— begin Data provided —
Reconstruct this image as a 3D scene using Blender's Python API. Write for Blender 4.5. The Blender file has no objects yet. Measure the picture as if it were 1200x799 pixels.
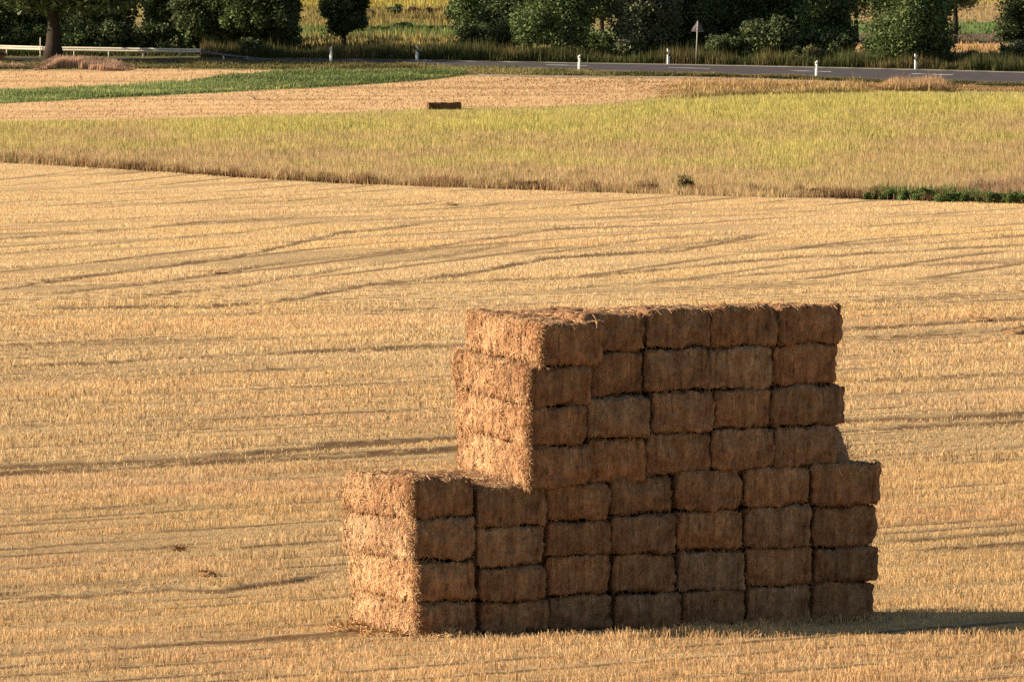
— end Data provided —
— begin Data provided —
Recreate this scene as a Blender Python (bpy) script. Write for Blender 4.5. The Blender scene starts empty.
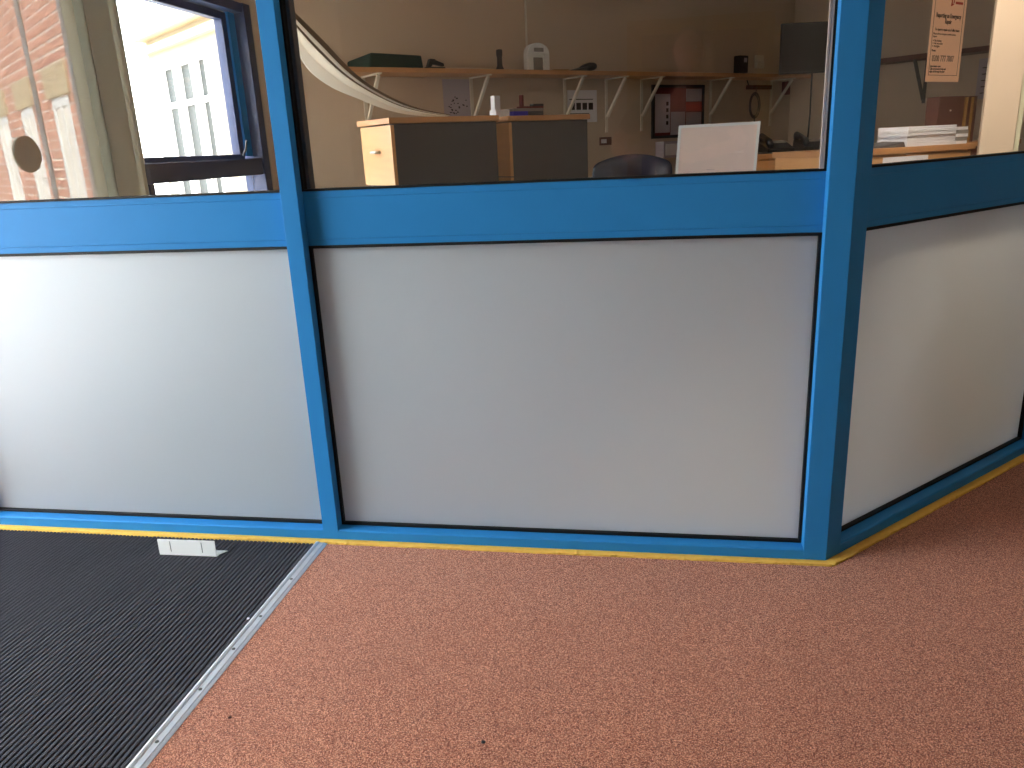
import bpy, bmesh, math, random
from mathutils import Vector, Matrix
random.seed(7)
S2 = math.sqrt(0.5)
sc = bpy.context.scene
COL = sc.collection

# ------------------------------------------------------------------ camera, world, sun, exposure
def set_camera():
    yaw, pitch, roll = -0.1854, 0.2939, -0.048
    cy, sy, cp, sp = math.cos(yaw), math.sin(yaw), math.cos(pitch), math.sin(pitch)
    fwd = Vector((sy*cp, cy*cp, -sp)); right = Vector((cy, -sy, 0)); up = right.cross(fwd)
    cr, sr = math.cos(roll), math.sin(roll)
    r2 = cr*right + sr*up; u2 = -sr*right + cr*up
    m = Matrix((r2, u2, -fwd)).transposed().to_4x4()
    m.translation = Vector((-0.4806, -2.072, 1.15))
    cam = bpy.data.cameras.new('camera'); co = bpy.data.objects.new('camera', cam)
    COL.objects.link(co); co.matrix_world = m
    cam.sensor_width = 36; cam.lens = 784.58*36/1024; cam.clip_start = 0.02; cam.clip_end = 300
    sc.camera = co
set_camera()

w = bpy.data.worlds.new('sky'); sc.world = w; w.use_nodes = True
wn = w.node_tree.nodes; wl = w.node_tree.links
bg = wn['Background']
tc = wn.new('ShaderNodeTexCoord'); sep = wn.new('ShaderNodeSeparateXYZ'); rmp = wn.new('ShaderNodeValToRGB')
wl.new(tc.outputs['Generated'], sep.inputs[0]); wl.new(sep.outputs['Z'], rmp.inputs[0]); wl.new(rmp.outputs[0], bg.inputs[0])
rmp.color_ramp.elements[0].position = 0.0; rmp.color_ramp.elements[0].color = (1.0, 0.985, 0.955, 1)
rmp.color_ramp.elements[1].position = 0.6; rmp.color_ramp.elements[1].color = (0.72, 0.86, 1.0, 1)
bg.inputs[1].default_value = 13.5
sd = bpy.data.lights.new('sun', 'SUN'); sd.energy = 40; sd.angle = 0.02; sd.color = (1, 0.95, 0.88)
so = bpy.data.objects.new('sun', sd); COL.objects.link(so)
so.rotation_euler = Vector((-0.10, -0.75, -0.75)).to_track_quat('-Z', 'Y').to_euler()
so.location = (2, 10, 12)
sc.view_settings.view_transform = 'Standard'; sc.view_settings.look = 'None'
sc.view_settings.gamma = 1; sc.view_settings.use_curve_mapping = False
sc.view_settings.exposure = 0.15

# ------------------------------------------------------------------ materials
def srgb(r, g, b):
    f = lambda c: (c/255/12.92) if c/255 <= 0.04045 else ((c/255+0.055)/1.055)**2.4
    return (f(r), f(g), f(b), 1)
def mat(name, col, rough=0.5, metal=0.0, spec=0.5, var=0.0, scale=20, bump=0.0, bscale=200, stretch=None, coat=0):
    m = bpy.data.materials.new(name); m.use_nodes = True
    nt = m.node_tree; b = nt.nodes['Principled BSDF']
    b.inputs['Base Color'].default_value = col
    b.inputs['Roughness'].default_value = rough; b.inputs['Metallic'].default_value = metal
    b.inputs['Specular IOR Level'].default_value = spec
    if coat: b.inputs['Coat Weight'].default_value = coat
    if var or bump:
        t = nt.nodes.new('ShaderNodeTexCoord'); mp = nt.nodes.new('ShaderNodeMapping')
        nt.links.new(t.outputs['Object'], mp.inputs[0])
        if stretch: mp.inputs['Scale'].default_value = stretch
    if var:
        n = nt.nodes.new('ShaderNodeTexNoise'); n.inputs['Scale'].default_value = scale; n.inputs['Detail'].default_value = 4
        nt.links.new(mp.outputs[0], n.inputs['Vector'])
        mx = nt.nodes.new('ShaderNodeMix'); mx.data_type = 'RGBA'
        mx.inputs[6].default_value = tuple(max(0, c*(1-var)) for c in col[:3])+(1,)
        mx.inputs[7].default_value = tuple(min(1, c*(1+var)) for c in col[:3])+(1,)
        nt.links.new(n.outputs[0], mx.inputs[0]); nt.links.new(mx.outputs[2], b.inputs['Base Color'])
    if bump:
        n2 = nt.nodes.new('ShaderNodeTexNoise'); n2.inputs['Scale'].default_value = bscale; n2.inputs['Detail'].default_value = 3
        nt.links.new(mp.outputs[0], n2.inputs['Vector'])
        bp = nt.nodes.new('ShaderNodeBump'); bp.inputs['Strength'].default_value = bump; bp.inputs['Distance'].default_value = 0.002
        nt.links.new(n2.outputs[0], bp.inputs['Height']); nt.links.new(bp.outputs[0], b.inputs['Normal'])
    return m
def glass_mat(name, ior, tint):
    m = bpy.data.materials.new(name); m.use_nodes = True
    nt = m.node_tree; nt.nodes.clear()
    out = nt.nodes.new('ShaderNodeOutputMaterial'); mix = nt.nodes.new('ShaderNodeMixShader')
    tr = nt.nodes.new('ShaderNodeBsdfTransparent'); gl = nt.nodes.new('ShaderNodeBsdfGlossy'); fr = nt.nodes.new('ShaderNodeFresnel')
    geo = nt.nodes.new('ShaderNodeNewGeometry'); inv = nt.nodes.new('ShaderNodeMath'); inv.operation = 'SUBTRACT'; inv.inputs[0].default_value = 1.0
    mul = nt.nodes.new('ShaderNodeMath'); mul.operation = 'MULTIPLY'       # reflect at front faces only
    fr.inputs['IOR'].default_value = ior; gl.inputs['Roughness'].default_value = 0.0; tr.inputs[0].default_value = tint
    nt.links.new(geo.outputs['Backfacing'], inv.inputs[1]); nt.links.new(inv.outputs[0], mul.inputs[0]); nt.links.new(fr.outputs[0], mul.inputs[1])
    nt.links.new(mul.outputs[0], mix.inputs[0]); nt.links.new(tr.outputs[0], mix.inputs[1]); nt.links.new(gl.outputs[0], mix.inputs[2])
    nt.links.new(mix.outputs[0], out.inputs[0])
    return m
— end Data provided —
> Exercise goal: Your task is to quote, unchanged, only the lines from the line bearing "Recreate this scene" through the line bearing "COL = sc.collection"; the pictures are not part of the copy.

> Complete output:
Recreate this scene as a Blender Python (bpy) script. Write for Blender 4.5. The Blender scene starts empty.
import bpy, bmesh, math, random
from mathutils import Vector, Matrix
random.seed(7)
S2 = math.sqrt(0.5)
sc = bpy.context.scene
COL = sc.collection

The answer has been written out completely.